Quando fechei a porta do Fox 1.2 preto, meu cheiro de cerveja empesteou toda a cabine. Eu tinha 100km de estrada pela frente, e uma certeza: se a Polícia me pegasse, estava FODIDO!

A saída do estacionamento não era pelo lado por onde eu tinha entrado. Fui enviado (em holandês) para uma outra saída bem distante, onde indaguei carregando em meu sotaque holandês:
- “Utrecht?”
A resposta foi em holandês. E de repente lá estava eu no meio do campo, no meio dos diques, no meio da noite, no meio do nada!

Foi difícil. Segui até encontrar uma vila – Mijdrecht, creio. Imagine o silêncio à 1 da madrugada em uma vila no campo. Ruelas sem saída. Ainda consegui encontrar um ciclista no meio da noite – mas ele só falava holandês, e estava totalmente bêbado! Felizmente (como sempre) eu estava com uma bússola e sabia a posicão relativa da estrada, e com as explicações que o bebum balbuciou (‘links’ e ‘rechts’ parece alemão) consegui chegar a uma vicinalzinha, depois outra, e finalmente a N219 que me levaria à A2. Ufa!

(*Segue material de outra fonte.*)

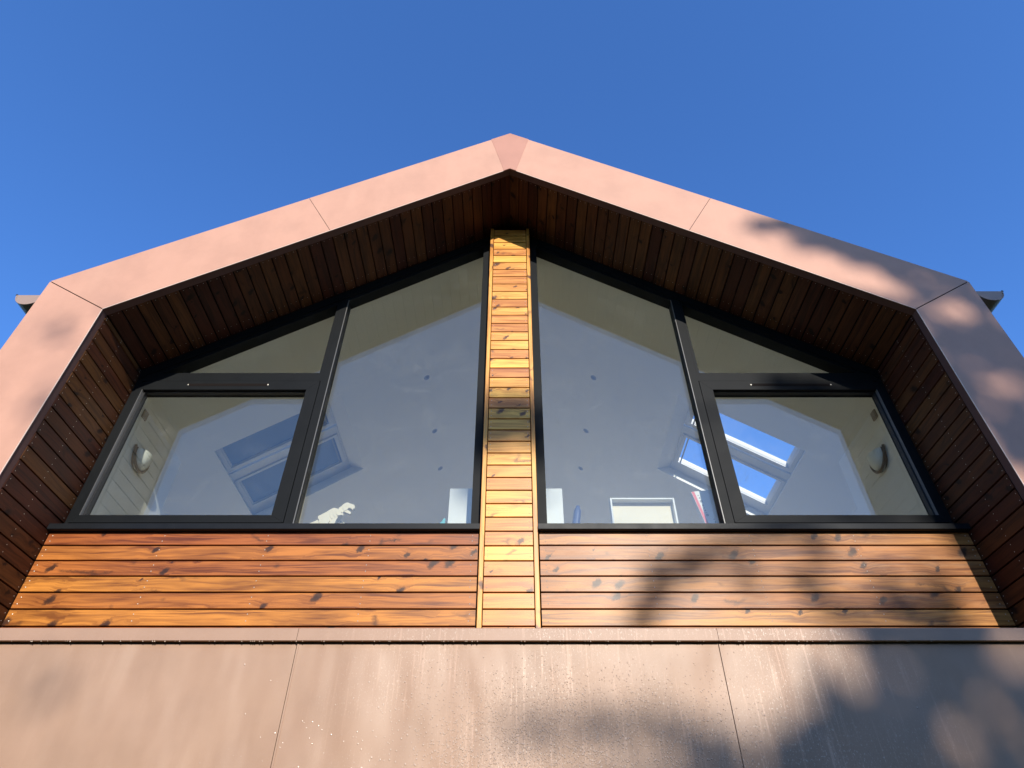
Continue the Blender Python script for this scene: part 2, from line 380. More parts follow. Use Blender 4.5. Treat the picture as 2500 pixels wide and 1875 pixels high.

Não existe erro nas estradas holandesas: você vai a 100km/h fixos o tempo todo, não tem nem graça fazer conta de Horário Provável de Chegada, você sabe exatamente a que horas vai chegar a seu destino.

Breda, 2h30m da matina. Silêncio. Silêncio absoluto é o que você ouve a esta hora da madrugada em uma cidadezica holandesa caminhando do Estacionamento até o Hotel. Silêncio. Ainda mais se você estiver voltando de duas horas de rock and roll seguidas por uma festa barulhenta. Com cheiro de cerveja e a felicidade de 2 shows do Golden Earring na memória. Este foi o dia de sonho de qualquer fã de uma Banda de Rock.